Lors du dernier sommet de l’Otan, qui vient de se tenir à La Haye [Pays-Bas], les trente-deux Alliés se sont alignés sur cet objectif. C’est en effet ce qu’indique la déclaration finale – sans doute la plus courte de l’histoire de l’Alliance, avec seulement cinq paragraphes – qu’ils ont cosignée, ce 25 juin.
Détail important, tant on nous dit que le président Trump serait tenté de remettre en cause l’article 5 du Traité de l’Atlantique-Nord, les Alliés ont d’abord rappelé leur « engagement indéfectible en faveur de la défense collective ». Et d’insister : « Forts de notre unité, nous restons fermement résolus à protéger le milliard de personnes vivant dans nos pays, à défendre le territoire de l’Alliance et à y préserver la liberté et la démocratie ».
Puis, pour notamment faire face « à la menace que la Russie fait peser pour le long terme sur la sécurité euro-atlantique » ainsi qu’à celle, persistante, du terrorisme, les Alliés sont donc convenus de « porter à 5 % la part du PIB consacrée chaque année au financement des besoins ayant trait à la défense proprement dite et aux dépenses liées à la défense et à la sécurité au sens large, afin d’honorer les obligations individuelles et collectives qui sont les leurs au titre de l’article 3 du traité de Washington ».
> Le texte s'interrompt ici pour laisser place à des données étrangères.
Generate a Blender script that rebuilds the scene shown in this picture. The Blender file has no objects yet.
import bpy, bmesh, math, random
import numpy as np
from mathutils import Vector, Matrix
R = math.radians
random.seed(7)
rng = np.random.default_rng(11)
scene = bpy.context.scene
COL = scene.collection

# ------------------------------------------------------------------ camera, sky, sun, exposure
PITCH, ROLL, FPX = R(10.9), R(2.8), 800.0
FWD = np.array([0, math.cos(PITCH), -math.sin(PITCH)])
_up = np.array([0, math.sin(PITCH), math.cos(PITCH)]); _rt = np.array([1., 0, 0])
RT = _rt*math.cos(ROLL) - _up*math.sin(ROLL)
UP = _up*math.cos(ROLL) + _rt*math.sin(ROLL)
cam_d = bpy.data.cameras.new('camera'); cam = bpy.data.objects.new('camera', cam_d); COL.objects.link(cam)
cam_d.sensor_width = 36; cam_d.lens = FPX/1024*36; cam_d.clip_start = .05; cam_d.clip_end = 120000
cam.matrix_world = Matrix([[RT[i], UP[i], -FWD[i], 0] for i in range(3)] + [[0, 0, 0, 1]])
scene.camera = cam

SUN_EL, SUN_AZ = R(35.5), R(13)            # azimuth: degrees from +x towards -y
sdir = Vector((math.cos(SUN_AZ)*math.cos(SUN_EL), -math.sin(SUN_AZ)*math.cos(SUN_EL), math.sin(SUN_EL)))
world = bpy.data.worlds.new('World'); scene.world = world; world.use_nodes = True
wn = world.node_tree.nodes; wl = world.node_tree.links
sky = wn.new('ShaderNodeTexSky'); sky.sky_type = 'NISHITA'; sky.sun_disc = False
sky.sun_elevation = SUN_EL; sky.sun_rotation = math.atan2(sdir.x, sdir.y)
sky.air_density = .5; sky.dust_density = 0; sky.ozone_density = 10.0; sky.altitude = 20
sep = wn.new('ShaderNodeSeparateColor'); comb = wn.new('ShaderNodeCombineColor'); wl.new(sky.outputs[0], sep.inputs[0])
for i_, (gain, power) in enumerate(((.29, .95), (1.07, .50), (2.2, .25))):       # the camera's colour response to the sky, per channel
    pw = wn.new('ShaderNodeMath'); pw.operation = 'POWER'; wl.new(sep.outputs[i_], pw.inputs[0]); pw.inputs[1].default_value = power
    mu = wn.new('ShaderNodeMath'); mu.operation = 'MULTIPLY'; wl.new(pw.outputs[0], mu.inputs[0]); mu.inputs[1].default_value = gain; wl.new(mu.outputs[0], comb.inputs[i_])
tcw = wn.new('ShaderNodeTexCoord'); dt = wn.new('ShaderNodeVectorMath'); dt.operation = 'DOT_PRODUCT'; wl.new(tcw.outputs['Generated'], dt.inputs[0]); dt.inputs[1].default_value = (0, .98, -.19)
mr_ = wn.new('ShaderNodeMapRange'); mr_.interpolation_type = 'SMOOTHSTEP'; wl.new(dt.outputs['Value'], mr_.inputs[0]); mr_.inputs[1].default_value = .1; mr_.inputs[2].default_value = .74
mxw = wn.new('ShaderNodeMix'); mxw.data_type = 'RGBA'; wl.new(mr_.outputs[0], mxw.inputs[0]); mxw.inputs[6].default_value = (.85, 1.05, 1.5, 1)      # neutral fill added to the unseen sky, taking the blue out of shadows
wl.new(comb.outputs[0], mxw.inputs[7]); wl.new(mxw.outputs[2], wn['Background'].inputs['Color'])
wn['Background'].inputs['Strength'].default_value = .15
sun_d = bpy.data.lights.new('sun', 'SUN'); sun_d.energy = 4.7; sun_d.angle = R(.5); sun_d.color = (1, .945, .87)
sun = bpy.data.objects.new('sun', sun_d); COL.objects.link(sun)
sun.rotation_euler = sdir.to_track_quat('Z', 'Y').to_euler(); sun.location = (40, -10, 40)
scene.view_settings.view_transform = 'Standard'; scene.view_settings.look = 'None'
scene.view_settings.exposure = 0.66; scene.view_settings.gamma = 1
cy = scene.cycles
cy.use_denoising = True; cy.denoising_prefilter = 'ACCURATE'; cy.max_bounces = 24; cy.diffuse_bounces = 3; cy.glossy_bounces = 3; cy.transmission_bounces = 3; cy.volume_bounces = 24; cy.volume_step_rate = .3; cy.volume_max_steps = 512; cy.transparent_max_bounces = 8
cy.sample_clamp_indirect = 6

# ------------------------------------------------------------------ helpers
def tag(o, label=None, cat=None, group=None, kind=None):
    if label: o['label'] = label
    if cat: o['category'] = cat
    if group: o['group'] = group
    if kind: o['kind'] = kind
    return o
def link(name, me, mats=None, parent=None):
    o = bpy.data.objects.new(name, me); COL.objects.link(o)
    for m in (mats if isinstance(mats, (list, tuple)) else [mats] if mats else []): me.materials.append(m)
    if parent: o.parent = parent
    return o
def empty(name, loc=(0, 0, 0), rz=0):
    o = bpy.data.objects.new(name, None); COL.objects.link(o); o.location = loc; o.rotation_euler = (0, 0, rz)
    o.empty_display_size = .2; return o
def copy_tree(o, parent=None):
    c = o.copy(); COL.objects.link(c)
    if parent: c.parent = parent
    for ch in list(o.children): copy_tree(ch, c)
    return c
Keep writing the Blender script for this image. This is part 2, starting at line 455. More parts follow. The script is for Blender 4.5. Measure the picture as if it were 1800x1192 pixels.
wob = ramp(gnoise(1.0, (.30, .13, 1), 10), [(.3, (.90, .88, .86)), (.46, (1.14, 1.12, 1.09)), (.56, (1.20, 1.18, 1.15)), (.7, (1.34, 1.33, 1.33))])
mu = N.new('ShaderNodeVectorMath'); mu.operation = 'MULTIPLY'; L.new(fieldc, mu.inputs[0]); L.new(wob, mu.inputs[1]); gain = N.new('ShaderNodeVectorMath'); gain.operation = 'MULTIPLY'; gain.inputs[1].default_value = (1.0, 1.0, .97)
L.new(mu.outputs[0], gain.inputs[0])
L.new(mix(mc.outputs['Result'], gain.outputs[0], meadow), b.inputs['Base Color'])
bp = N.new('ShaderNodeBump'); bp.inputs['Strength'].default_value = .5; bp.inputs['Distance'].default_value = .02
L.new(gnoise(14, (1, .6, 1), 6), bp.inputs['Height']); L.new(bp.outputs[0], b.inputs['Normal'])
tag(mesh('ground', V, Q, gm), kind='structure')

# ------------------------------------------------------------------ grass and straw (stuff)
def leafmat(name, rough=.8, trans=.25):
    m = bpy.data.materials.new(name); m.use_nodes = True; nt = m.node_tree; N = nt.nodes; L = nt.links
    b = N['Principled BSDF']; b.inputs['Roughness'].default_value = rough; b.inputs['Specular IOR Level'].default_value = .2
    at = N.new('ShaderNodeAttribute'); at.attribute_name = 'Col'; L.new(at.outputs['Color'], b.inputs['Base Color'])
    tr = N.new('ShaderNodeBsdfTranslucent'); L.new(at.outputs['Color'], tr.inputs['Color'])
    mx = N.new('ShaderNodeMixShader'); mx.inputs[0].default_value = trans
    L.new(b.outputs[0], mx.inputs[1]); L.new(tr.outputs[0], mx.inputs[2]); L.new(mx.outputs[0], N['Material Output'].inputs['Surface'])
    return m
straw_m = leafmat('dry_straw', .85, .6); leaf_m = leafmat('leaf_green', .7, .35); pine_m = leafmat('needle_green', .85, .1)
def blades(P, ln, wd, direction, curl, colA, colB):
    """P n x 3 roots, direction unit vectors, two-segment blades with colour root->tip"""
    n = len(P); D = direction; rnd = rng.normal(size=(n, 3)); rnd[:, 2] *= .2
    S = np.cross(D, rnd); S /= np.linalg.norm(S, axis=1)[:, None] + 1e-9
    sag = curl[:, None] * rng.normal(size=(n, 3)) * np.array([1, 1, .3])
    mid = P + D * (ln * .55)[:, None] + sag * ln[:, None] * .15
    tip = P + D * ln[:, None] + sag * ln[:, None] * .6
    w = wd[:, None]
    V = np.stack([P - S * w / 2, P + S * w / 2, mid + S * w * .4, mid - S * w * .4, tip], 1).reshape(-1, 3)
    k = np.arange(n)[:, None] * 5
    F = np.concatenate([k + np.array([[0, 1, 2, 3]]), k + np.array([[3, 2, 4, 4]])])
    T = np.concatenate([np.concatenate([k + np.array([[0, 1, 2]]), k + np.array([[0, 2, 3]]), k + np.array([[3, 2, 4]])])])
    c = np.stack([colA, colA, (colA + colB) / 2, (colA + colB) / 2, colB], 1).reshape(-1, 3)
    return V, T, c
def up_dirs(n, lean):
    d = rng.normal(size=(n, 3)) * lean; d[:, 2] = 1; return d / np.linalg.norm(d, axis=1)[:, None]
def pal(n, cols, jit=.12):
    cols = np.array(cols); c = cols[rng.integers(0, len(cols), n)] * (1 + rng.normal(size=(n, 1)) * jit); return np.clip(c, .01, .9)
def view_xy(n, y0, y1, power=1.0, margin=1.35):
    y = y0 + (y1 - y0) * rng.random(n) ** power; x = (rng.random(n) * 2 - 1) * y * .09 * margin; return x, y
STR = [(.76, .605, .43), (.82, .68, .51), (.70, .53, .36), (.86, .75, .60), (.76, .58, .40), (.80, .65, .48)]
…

Dans le détail, les dépenses militaires stricto sensu devront représenter 3,5 % du PIB tandis que celles relatives à la protection des infrastructures critiques, à la préparation du secteur civil, à l’innovation et au renforcement des industries de défense seront portées à 1,5 % du PIB.
« La trajectoire et la répartition des dépenses fixées ici seront revues en 2029, à la lumière de l’évolution du contexte stratégique et du réexamen des objectifs capacitaires », est-il précisé dans la déclaration finale. À noter que la déclaration finale de fixe pas d’objectifs aux Alliés en matière de capacités et de contributions…
Au passage, cette dernière précise que, comme la sécurité de l’Ukraine se confond avec celle des Alliés, les « aides qui concourent directement à sa défense et au développement de son industrie de défense entreront dans le calcul des dépenses de défense » des pays de l’Otan.
Enfin, ces derniers ont aussi réaffirmé leur engagement à « développer rapidement la coopération entre les industries de défense de part et d’autre de l’Atlantique et à mettre les technologies émergentes et l’esprit d’innovation au service de [la] sécurité collective ». Ce qui passera, entre autres, par l’élimination des « obstacles qui freinent les échanges commerciaux entre Alliés dans le secteur de la défense ».